Stated problem
Quote, verbatim, all material below, without pictures.

START

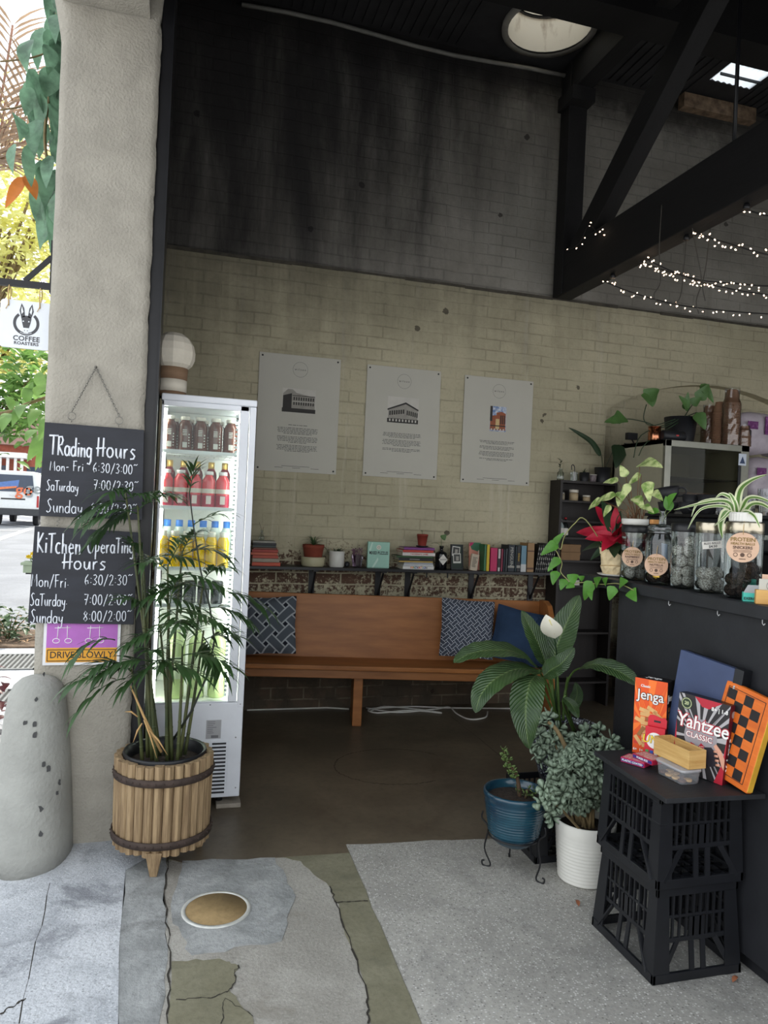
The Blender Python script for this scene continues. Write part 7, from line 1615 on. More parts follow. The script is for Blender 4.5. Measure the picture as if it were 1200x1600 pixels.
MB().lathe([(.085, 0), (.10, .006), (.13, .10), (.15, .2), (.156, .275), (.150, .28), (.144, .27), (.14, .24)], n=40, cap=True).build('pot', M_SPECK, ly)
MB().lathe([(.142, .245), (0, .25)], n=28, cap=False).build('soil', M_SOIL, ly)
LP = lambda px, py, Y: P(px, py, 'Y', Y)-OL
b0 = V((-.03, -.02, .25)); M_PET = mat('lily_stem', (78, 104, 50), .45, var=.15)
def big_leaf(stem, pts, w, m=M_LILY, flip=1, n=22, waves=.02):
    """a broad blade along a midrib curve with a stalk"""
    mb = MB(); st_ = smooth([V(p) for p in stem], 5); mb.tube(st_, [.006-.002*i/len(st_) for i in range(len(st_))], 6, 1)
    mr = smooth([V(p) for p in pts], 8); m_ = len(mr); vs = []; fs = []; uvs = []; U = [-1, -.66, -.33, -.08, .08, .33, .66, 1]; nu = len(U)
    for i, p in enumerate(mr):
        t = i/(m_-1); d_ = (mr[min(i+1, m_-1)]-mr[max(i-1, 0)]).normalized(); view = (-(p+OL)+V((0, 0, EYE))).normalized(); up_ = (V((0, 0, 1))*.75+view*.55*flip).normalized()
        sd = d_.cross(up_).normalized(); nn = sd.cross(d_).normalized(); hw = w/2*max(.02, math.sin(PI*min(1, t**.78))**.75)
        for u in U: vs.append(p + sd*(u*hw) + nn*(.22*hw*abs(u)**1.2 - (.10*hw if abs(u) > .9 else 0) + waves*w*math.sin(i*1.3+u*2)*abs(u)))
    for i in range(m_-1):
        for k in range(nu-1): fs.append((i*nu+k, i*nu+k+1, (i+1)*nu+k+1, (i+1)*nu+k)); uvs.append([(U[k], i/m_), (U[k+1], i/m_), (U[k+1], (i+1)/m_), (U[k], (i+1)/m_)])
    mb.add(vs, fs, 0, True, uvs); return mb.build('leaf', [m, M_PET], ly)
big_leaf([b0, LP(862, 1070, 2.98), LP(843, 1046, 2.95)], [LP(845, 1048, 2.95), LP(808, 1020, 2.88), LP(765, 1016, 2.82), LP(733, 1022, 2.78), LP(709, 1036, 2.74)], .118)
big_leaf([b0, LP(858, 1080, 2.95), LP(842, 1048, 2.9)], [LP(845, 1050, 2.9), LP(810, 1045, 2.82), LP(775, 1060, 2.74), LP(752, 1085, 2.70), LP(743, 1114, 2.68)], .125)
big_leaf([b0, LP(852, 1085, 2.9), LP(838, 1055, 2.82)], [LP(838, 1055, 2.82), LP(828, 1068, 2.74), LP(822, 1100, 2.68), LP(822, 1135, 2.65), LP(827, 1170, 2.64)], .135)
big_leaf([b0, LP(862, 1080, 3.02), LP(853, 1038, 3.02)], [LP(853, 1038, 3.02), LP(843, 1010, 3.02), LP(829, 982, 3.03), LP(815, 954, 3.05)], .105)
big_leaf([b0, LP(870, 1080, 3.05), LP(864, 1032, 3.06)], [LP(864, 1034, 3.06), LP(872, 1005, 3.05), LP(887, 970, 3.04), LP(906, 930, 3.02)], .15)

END

Result below
The Blender Python script for this scene continues. Write part 7, from line 1615 on. More parts follow. The script is for Blender 4.5. Measure the picture as if it were 1200x1600 pixels.
MB().lathe([(.085, 0), (.10, .006), (.13, .10), (.15, .2), (.156, .275), (.150, .28), (.144, .27), (.14, .24)], n=40, cap=True).build('pot', M_SPECK, ly)
MB().lathe([(.142, .245), (0, .25)], n=28, cap=False).build('soil', M_SOIL, ly)
LP = lambda px, py, Y: P(px, py, 'Y', Y)-OL
b0 = V((-.03, -.02, .25)); M_PET = mat('lily_stem', (78, 104, 50), .45, var=.15)
def big_leaf(stem, pts, w, m=M_LILY, flip=1, n=22, waves=.02):
    """a broad blade along a midrib curve with a stalk"""
    mb = MB(); st_ = smooth([V(p) for p in stem], 5); mb.tube(st_, [.006-.002*i/len(st_) for i in range(len(st_))], 6, 1)
    mr = smooth([V(p) for p in pts], 8); m_ = len(mr); vs = []; fs = []; uvs = []; U = [-1, -.66, -.33, -.08, .08, .33, .66, 1]; nu = len(U)
    for i, p in enumerate(mr):
        t = i/(m_-1); d_ = (mr[min(i+1, m_-1)]-mr[max(i-1, 0)]).normalized(); view = (-(p+OL)+V((0, 0, EYE))).normalized(); up_ = (V((0, 0, 1))*.75+view*.55*flip).normalized()
        sd = d_.cross(up_).normalized(); nn = sd.cross(d_).normalized(); hw = w/2*max(.02, math.sin(PI*min(1, t**.78))**.75)
        for u in U: vs.append(p + sd*(u*hw) + nn*(.22*hw*abs(u)**1.2 - (.10*hw if abs(u) > .9 else 0) + waves*w*math.sin(i*1.3+u*2)*abs(u)))
    for i in range(m_-1):
        for k in range(nu-1): fs.append((i*nu+k, i*nu+k+1, (i+1)*nu+k+1, (i+1)*nu+k)); uvs.append([(U[k], i/m_), (U[k+1], i/m_), (U[k+1], (i+1)/m_), (U[k], (i+1)/m_)])
    mb.add(vs, fs, 0, True, uvs); return mb.build('leaf', [m, M_PET], ly)
big_leaf([b0, LP(862, 1070, 2.98), LP(843, 1046, 2.95)], [LP(845, 1048, 2.95), LP(808, 1020, 2.88), LP(765, 1016, 2.82), LP(733, 1022, 2.78), LP(709, 1036, 2.74)], .118)
big_leaf([b0, LP(858, 1080, 2.95), LP(842, 1048, 2.9)], [LP(845, 1050, 2.9), LP(810, 1045, 2.82), LP(775, 1060, 2.74), LP(752, 1085, 2.70), LP(743, 1114, 2.68)], .125)
big_leaf([b0, LP(852, 1085, 2.9), LP(838, 1055, 2.82)], [LP(838, 1055, 2.82), LP(828, 1068, 2.74), LP(822, 1100, 2.68), LP(822, 1135, 2.65), LP(827, 1170, 2.64)], .135)
big_leaf([b0, LP(862, 1080, 3.02), LP(853, 1038, 3.02)], [LP(853, 1038, 3.02), LP(843, 1010, 3.02), LP(829, 982, 3.03), LP(815, 954, 3.05)], .105)
big_leaf([b0, LP(870, 1080, 3.05), LP(864, 1032, 3.06)], [LP(864, 1034, 3.06), LP(872, 1005, 3.05), LP(887, 970, 3.04), LP(906, 930, 3.02)], .15)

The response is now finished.